What Sets It Apart From Other Museum Stops in the Area
Odunpazarı has no shortage of museums, so any single stop needs a reason to stand out. This one stands out because of its material focus. Many nearby museums are built around city memory, personalities, social history, or broad cultural themes. The Museum of Modern Glass Art stays with one medium, and that discipline gives it a cleaner identity.
It also bridges craft and fine art without turning that bridge into a lecture. You can feel the technical labor behind the pieces, yet the museum does not reduce them to demonstrations of skill. The objects still read as artworks first. That balance is harder to pull off than it looks, and this museum handles it with a steady hand.
There is another difference people often sense but do not name: the museum feels approachable. Contemporary art spaces can sometimes ask visitors to decode too much before they enjoy anything. Glass does not work that way here. Light, color, silhouette, and finish speak quickly. Then, if you want more, the technical side opens up piece by piece.
Who This Museum Is Best For
A Strong Fit For
- Visitors who like design and material-based art
- Photography-minded travelers who enjoy light and form
- Students of art, architecture, and craft
- People building a museum walk through Odunpazarı
- Travelers who prefer focused museums over huge institutions
Less About
- Large-scale interactive experiences
- Long chronological storytelling
- Visitors looking for a broad archaeology or history survey
- One-ticket, half-day spectacle museums
Families can enjoy it too, especially with older children who already notice material differences and crafted detail. For very young visitors, the museum may feel more visual than hands-on. For adults who like texture, finish, process, and objects that shift with light, this is a very easy museum to like.

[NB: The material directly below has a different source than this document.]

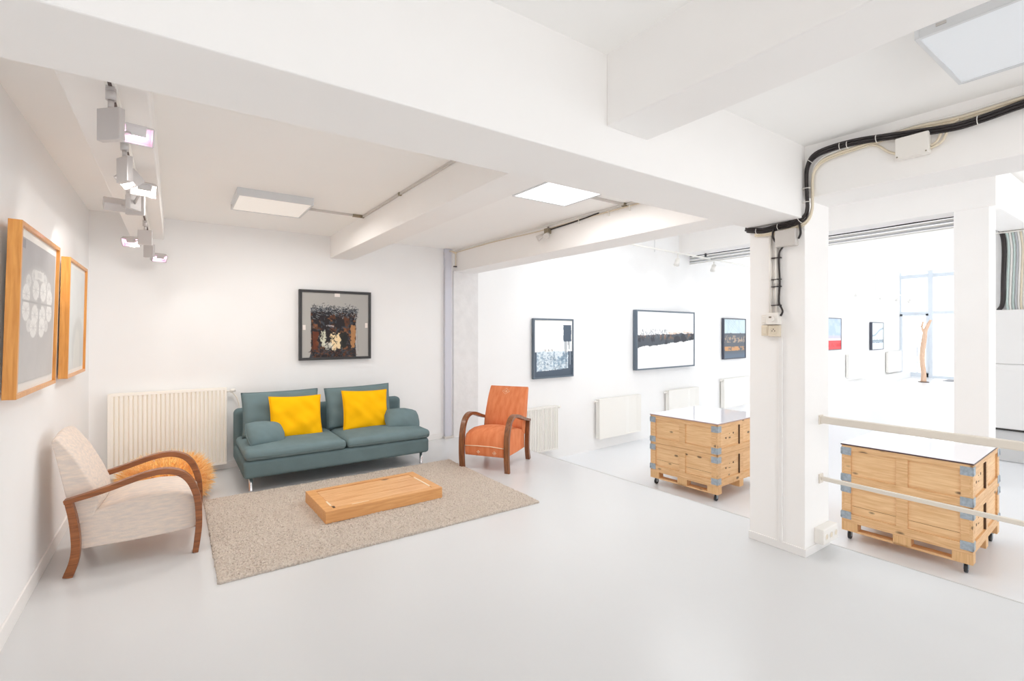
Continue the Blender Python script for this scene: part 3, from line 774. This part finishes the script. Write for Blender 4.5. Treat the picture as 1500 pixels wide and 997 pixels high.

Other Museums Around It Worth Pairing With the Visit
The smartest way to visit this museum is to treat it as one part of a compact Odunpazarı museum route. The surrounding area gives you several strong pairings without forcing a long cross-city transfer.
Kent Memory Museum
This is the natural first pairing. It sits about 20 meters away in museum-directory listings and shifts the day from material art to city memory. That contrast works well: glass first for form and technique, then Kent Memory for place, identity, and local narrative.
Yılmaz Büyükerşen Wax Sculptures Museum
Also listed at roughly 20 meters away, this one changes the mood completely. It is more figure-based, more instantly readable, and usually more playful for mixed groups. If your group wants one art-focused stop and one lighter visual stop, this is the cleanest combo.
Odunpazarı Modern Museum (OMM)
Directory listings place OMM at around 40 meters from the glass museum. The two museums are not interchangeable. OMM gives you a larger, broader contemporary art setting, while the glass museum offers a narrower material-centered experience. Taken together, they show two very different ways Eskişehir presents modern art in the same district.
Kurtuluş Museum
Listed at about 150 meters away, Kurtuluş Museum makes sense for visitors who want to stretch the day into a more layered cultural walk. Its tone is more history-based, so it pairs best after the glass museum rather than before it. Start with visual intensity, then move to narrative rooms.
ETO Museum of Industry and Commerce
At about 140 meters in directory listings, this is another nearby option if you prefer institutions that connect objects to daily life, trade, and the city’s working memory. It is a different lane from glass art, which is exactly why the pairing can work.
Seen on its own, the Museum of Modern Glass Art is a focused, satisfying stop. Seen within the wider Odunpazarı cluster, it becomes even better. It gives the route a material and visual center—clear, memorable, and easy to return to later in your mind.